• TASK
Look for the line containing "Build this scene" and the line containing "from mathutils import Vector, Matrix"; retype them and all lines between, exactly, and leave out the pictures.

• RECORDS PROVIDED
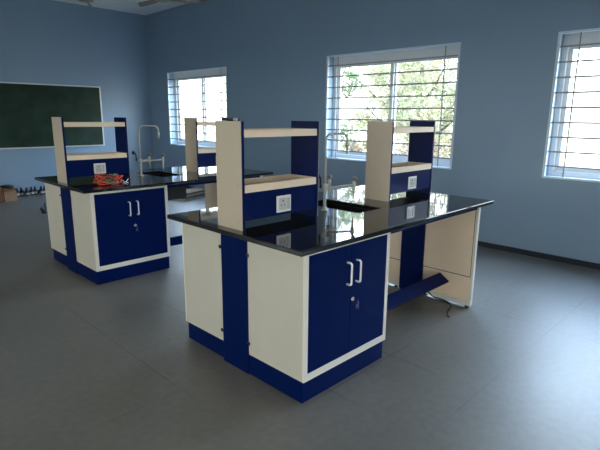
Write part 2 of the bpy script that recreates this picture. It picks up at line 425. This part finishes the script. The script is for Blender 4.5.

==

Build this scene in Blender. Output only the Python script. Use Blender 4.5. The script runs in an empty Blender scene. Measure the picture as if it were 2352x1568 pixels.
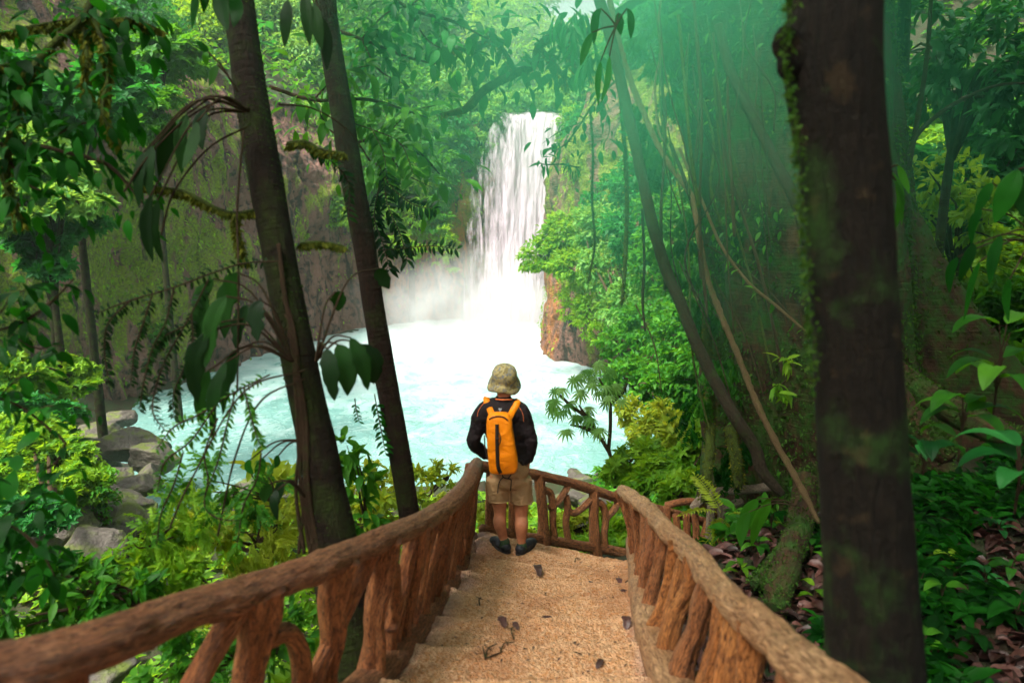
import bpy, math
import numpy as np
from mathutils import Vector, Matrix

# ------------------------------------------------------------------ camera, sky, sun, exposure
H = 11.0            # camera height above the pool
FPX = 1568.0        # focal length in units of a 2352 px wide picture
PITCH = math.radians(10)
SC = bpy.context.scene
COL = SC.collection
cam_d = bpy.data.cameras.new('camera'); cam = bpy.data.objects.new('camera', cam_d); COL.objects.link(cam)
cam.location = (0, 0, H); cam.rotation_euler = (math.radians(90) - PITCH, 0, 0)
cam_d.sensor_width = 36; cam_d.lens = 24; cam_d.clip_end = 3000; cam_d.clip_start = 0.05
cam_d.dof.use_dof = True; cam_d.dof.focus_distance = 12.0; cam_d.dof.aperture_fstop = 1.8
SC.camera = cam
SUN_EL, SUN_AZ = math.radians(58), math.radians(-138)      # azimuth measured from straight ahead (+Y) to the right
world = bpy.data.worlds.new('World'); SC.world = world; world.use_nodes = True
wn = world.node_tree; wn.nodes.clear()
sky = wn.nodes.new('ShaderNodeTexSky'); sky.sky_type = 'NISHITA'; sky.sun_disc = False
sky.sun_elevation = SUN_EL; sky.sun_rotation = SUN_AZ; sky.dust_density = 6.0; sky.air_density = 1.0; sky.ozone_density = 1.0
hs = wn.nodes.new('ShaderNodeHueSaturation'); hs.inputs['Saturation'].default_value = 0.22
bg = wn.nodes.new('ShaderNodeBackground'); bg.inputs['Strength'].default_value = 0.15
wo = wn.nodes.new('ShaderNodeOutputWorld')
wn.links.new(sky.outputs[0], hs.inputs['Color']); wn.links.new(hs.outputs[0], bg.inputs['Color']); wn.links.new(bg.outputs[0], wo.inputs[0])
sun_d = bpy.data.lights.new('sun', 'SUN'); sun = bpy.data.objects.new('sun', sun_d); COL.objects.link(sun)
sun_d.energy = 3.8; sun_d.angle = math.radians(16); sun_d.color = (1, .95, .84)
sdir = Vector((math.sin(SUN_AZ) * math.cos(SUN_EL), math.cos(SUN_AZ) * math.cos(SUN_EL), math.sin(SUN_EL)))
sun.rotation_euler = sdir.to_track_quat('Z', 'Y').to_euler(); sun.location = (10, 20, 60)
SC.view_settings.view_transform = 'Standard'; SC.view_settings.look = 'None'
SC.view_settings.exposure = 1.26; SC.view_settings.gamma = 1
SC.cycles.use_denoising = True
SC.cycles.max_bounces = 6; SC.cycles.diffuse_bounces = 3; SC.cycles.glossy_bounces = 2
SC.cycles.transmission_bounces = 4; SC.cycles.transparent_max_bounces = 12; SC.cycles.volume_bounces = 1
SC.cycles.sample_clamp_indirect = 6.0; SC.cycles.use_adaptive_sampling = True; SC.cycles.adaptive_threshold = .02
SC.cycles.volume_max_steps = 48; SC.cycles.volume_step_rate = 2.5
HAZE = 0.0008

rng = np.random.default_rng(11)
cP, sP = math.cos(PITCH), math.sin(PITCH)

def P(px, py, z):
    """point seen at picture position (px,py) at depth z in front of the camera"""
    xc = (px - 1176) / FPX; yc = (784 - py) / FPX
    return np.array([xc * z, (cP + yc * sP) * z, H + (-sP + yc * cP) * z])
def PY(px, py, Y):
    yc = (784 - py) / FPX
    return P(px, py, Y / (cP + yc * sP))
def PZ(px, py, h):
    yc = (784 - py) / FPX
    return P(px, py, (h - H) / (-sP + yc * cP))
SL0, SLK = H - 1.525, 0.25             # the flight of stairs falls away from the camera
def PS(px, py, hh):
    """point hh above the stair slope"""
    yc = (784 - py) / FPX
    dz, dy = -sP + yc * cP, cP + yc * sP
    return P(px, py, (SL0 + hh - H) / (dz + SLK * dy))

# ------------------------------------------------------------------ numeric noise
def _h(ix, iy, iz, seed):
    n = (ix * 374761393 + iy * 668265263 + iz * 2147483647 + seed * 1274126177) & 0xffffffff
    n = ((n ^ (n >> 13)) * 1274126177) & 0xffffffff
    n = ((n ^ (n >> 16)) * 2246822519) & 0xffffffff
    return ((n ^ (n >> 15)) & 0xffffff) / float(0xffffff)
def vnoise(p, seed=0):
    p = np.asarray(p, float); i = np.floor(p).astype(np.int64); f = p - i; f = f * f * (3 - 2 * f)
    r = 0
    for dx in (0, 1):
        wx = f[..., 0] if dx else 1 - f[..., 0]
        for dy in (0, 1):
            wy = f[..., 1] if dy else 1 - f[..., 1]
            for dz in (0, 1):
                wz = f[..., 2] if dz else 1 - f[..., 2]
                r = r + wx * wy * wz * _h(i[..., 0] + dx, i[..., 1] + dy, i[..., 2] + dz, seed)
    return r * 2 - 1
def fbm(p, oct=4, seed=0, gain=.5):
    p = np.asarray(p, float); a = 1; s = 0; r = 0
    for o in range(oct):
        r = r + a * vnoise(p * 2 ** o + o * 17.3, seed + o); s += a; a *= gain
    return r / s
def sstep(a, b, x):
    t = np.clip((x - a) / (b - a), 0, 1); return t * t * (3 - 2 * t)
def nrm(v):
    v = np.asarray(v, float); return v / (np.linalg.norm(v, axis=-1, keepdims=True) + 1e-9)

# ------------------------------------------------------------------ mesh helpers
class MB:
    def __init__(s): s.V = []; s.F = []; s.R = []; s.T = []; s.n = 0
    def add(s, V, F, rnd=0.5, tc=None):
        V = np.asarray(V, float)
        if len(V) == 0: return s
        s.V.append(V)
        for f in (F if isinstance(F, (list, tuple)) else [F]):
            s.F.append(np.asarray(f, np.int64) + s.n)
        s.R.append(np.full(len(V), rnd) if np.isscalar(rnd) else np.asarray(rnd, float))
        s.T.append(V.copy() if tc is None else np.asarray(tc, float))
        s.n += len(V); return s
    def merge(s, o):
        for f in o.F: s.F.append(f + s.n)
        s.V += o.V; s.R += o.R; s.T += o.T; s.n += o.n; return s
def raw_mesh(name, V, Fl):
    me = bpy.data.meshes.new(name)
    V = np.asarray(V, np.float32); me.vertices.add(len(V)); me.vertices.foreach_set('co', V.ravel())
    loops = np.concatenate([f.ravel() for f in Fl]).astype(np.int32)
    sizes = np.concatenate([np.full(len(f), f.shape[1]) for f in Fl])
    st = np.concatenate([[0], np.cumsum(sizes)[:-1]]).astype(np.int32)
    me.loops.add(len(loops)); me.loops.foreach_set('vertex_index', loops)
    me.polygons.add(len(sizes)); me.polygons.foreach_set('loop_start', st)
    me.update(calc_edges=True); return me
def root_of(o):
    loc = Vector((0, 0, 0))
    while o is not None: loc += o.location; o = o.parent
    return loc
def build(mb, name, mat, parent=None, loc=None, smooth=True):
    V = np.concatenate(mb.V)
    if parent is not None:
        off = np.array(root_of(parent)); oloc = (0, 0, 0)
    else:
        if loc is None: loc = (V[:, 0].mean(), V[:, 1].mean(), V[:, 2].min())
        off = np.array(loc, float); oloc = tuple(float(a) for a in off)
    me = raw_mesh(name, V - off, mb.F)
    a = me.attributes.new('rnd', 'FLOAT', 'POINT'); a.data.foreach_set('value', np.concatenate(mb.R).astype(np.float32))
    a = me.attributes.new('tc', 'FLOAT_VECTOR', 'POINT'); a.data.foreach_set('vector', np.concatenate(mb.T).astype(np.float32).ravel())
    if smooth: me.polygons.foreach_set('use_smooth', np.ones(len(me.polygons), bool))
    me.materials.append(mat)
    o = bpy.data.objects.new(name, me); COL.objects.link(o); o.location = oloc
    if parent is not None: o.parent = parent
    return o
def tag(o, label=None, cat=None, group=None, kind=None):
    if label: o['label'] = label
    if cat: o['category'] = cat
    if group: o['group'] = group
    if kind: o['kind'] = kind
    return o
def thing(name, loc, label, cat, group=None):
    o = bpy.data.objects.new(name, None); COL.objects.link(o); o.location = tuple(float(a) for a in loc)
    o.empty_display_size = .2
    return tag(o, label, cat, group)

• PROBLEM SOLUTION
Build this scene in Blender. Output only the Python script. Use Blender 4.5. The script runs in an empty Blender scene. Measure the picture as if it were 2352x1568 pixels.
import bpy, math
import numpy as np
from mathutils import Vector, Matrix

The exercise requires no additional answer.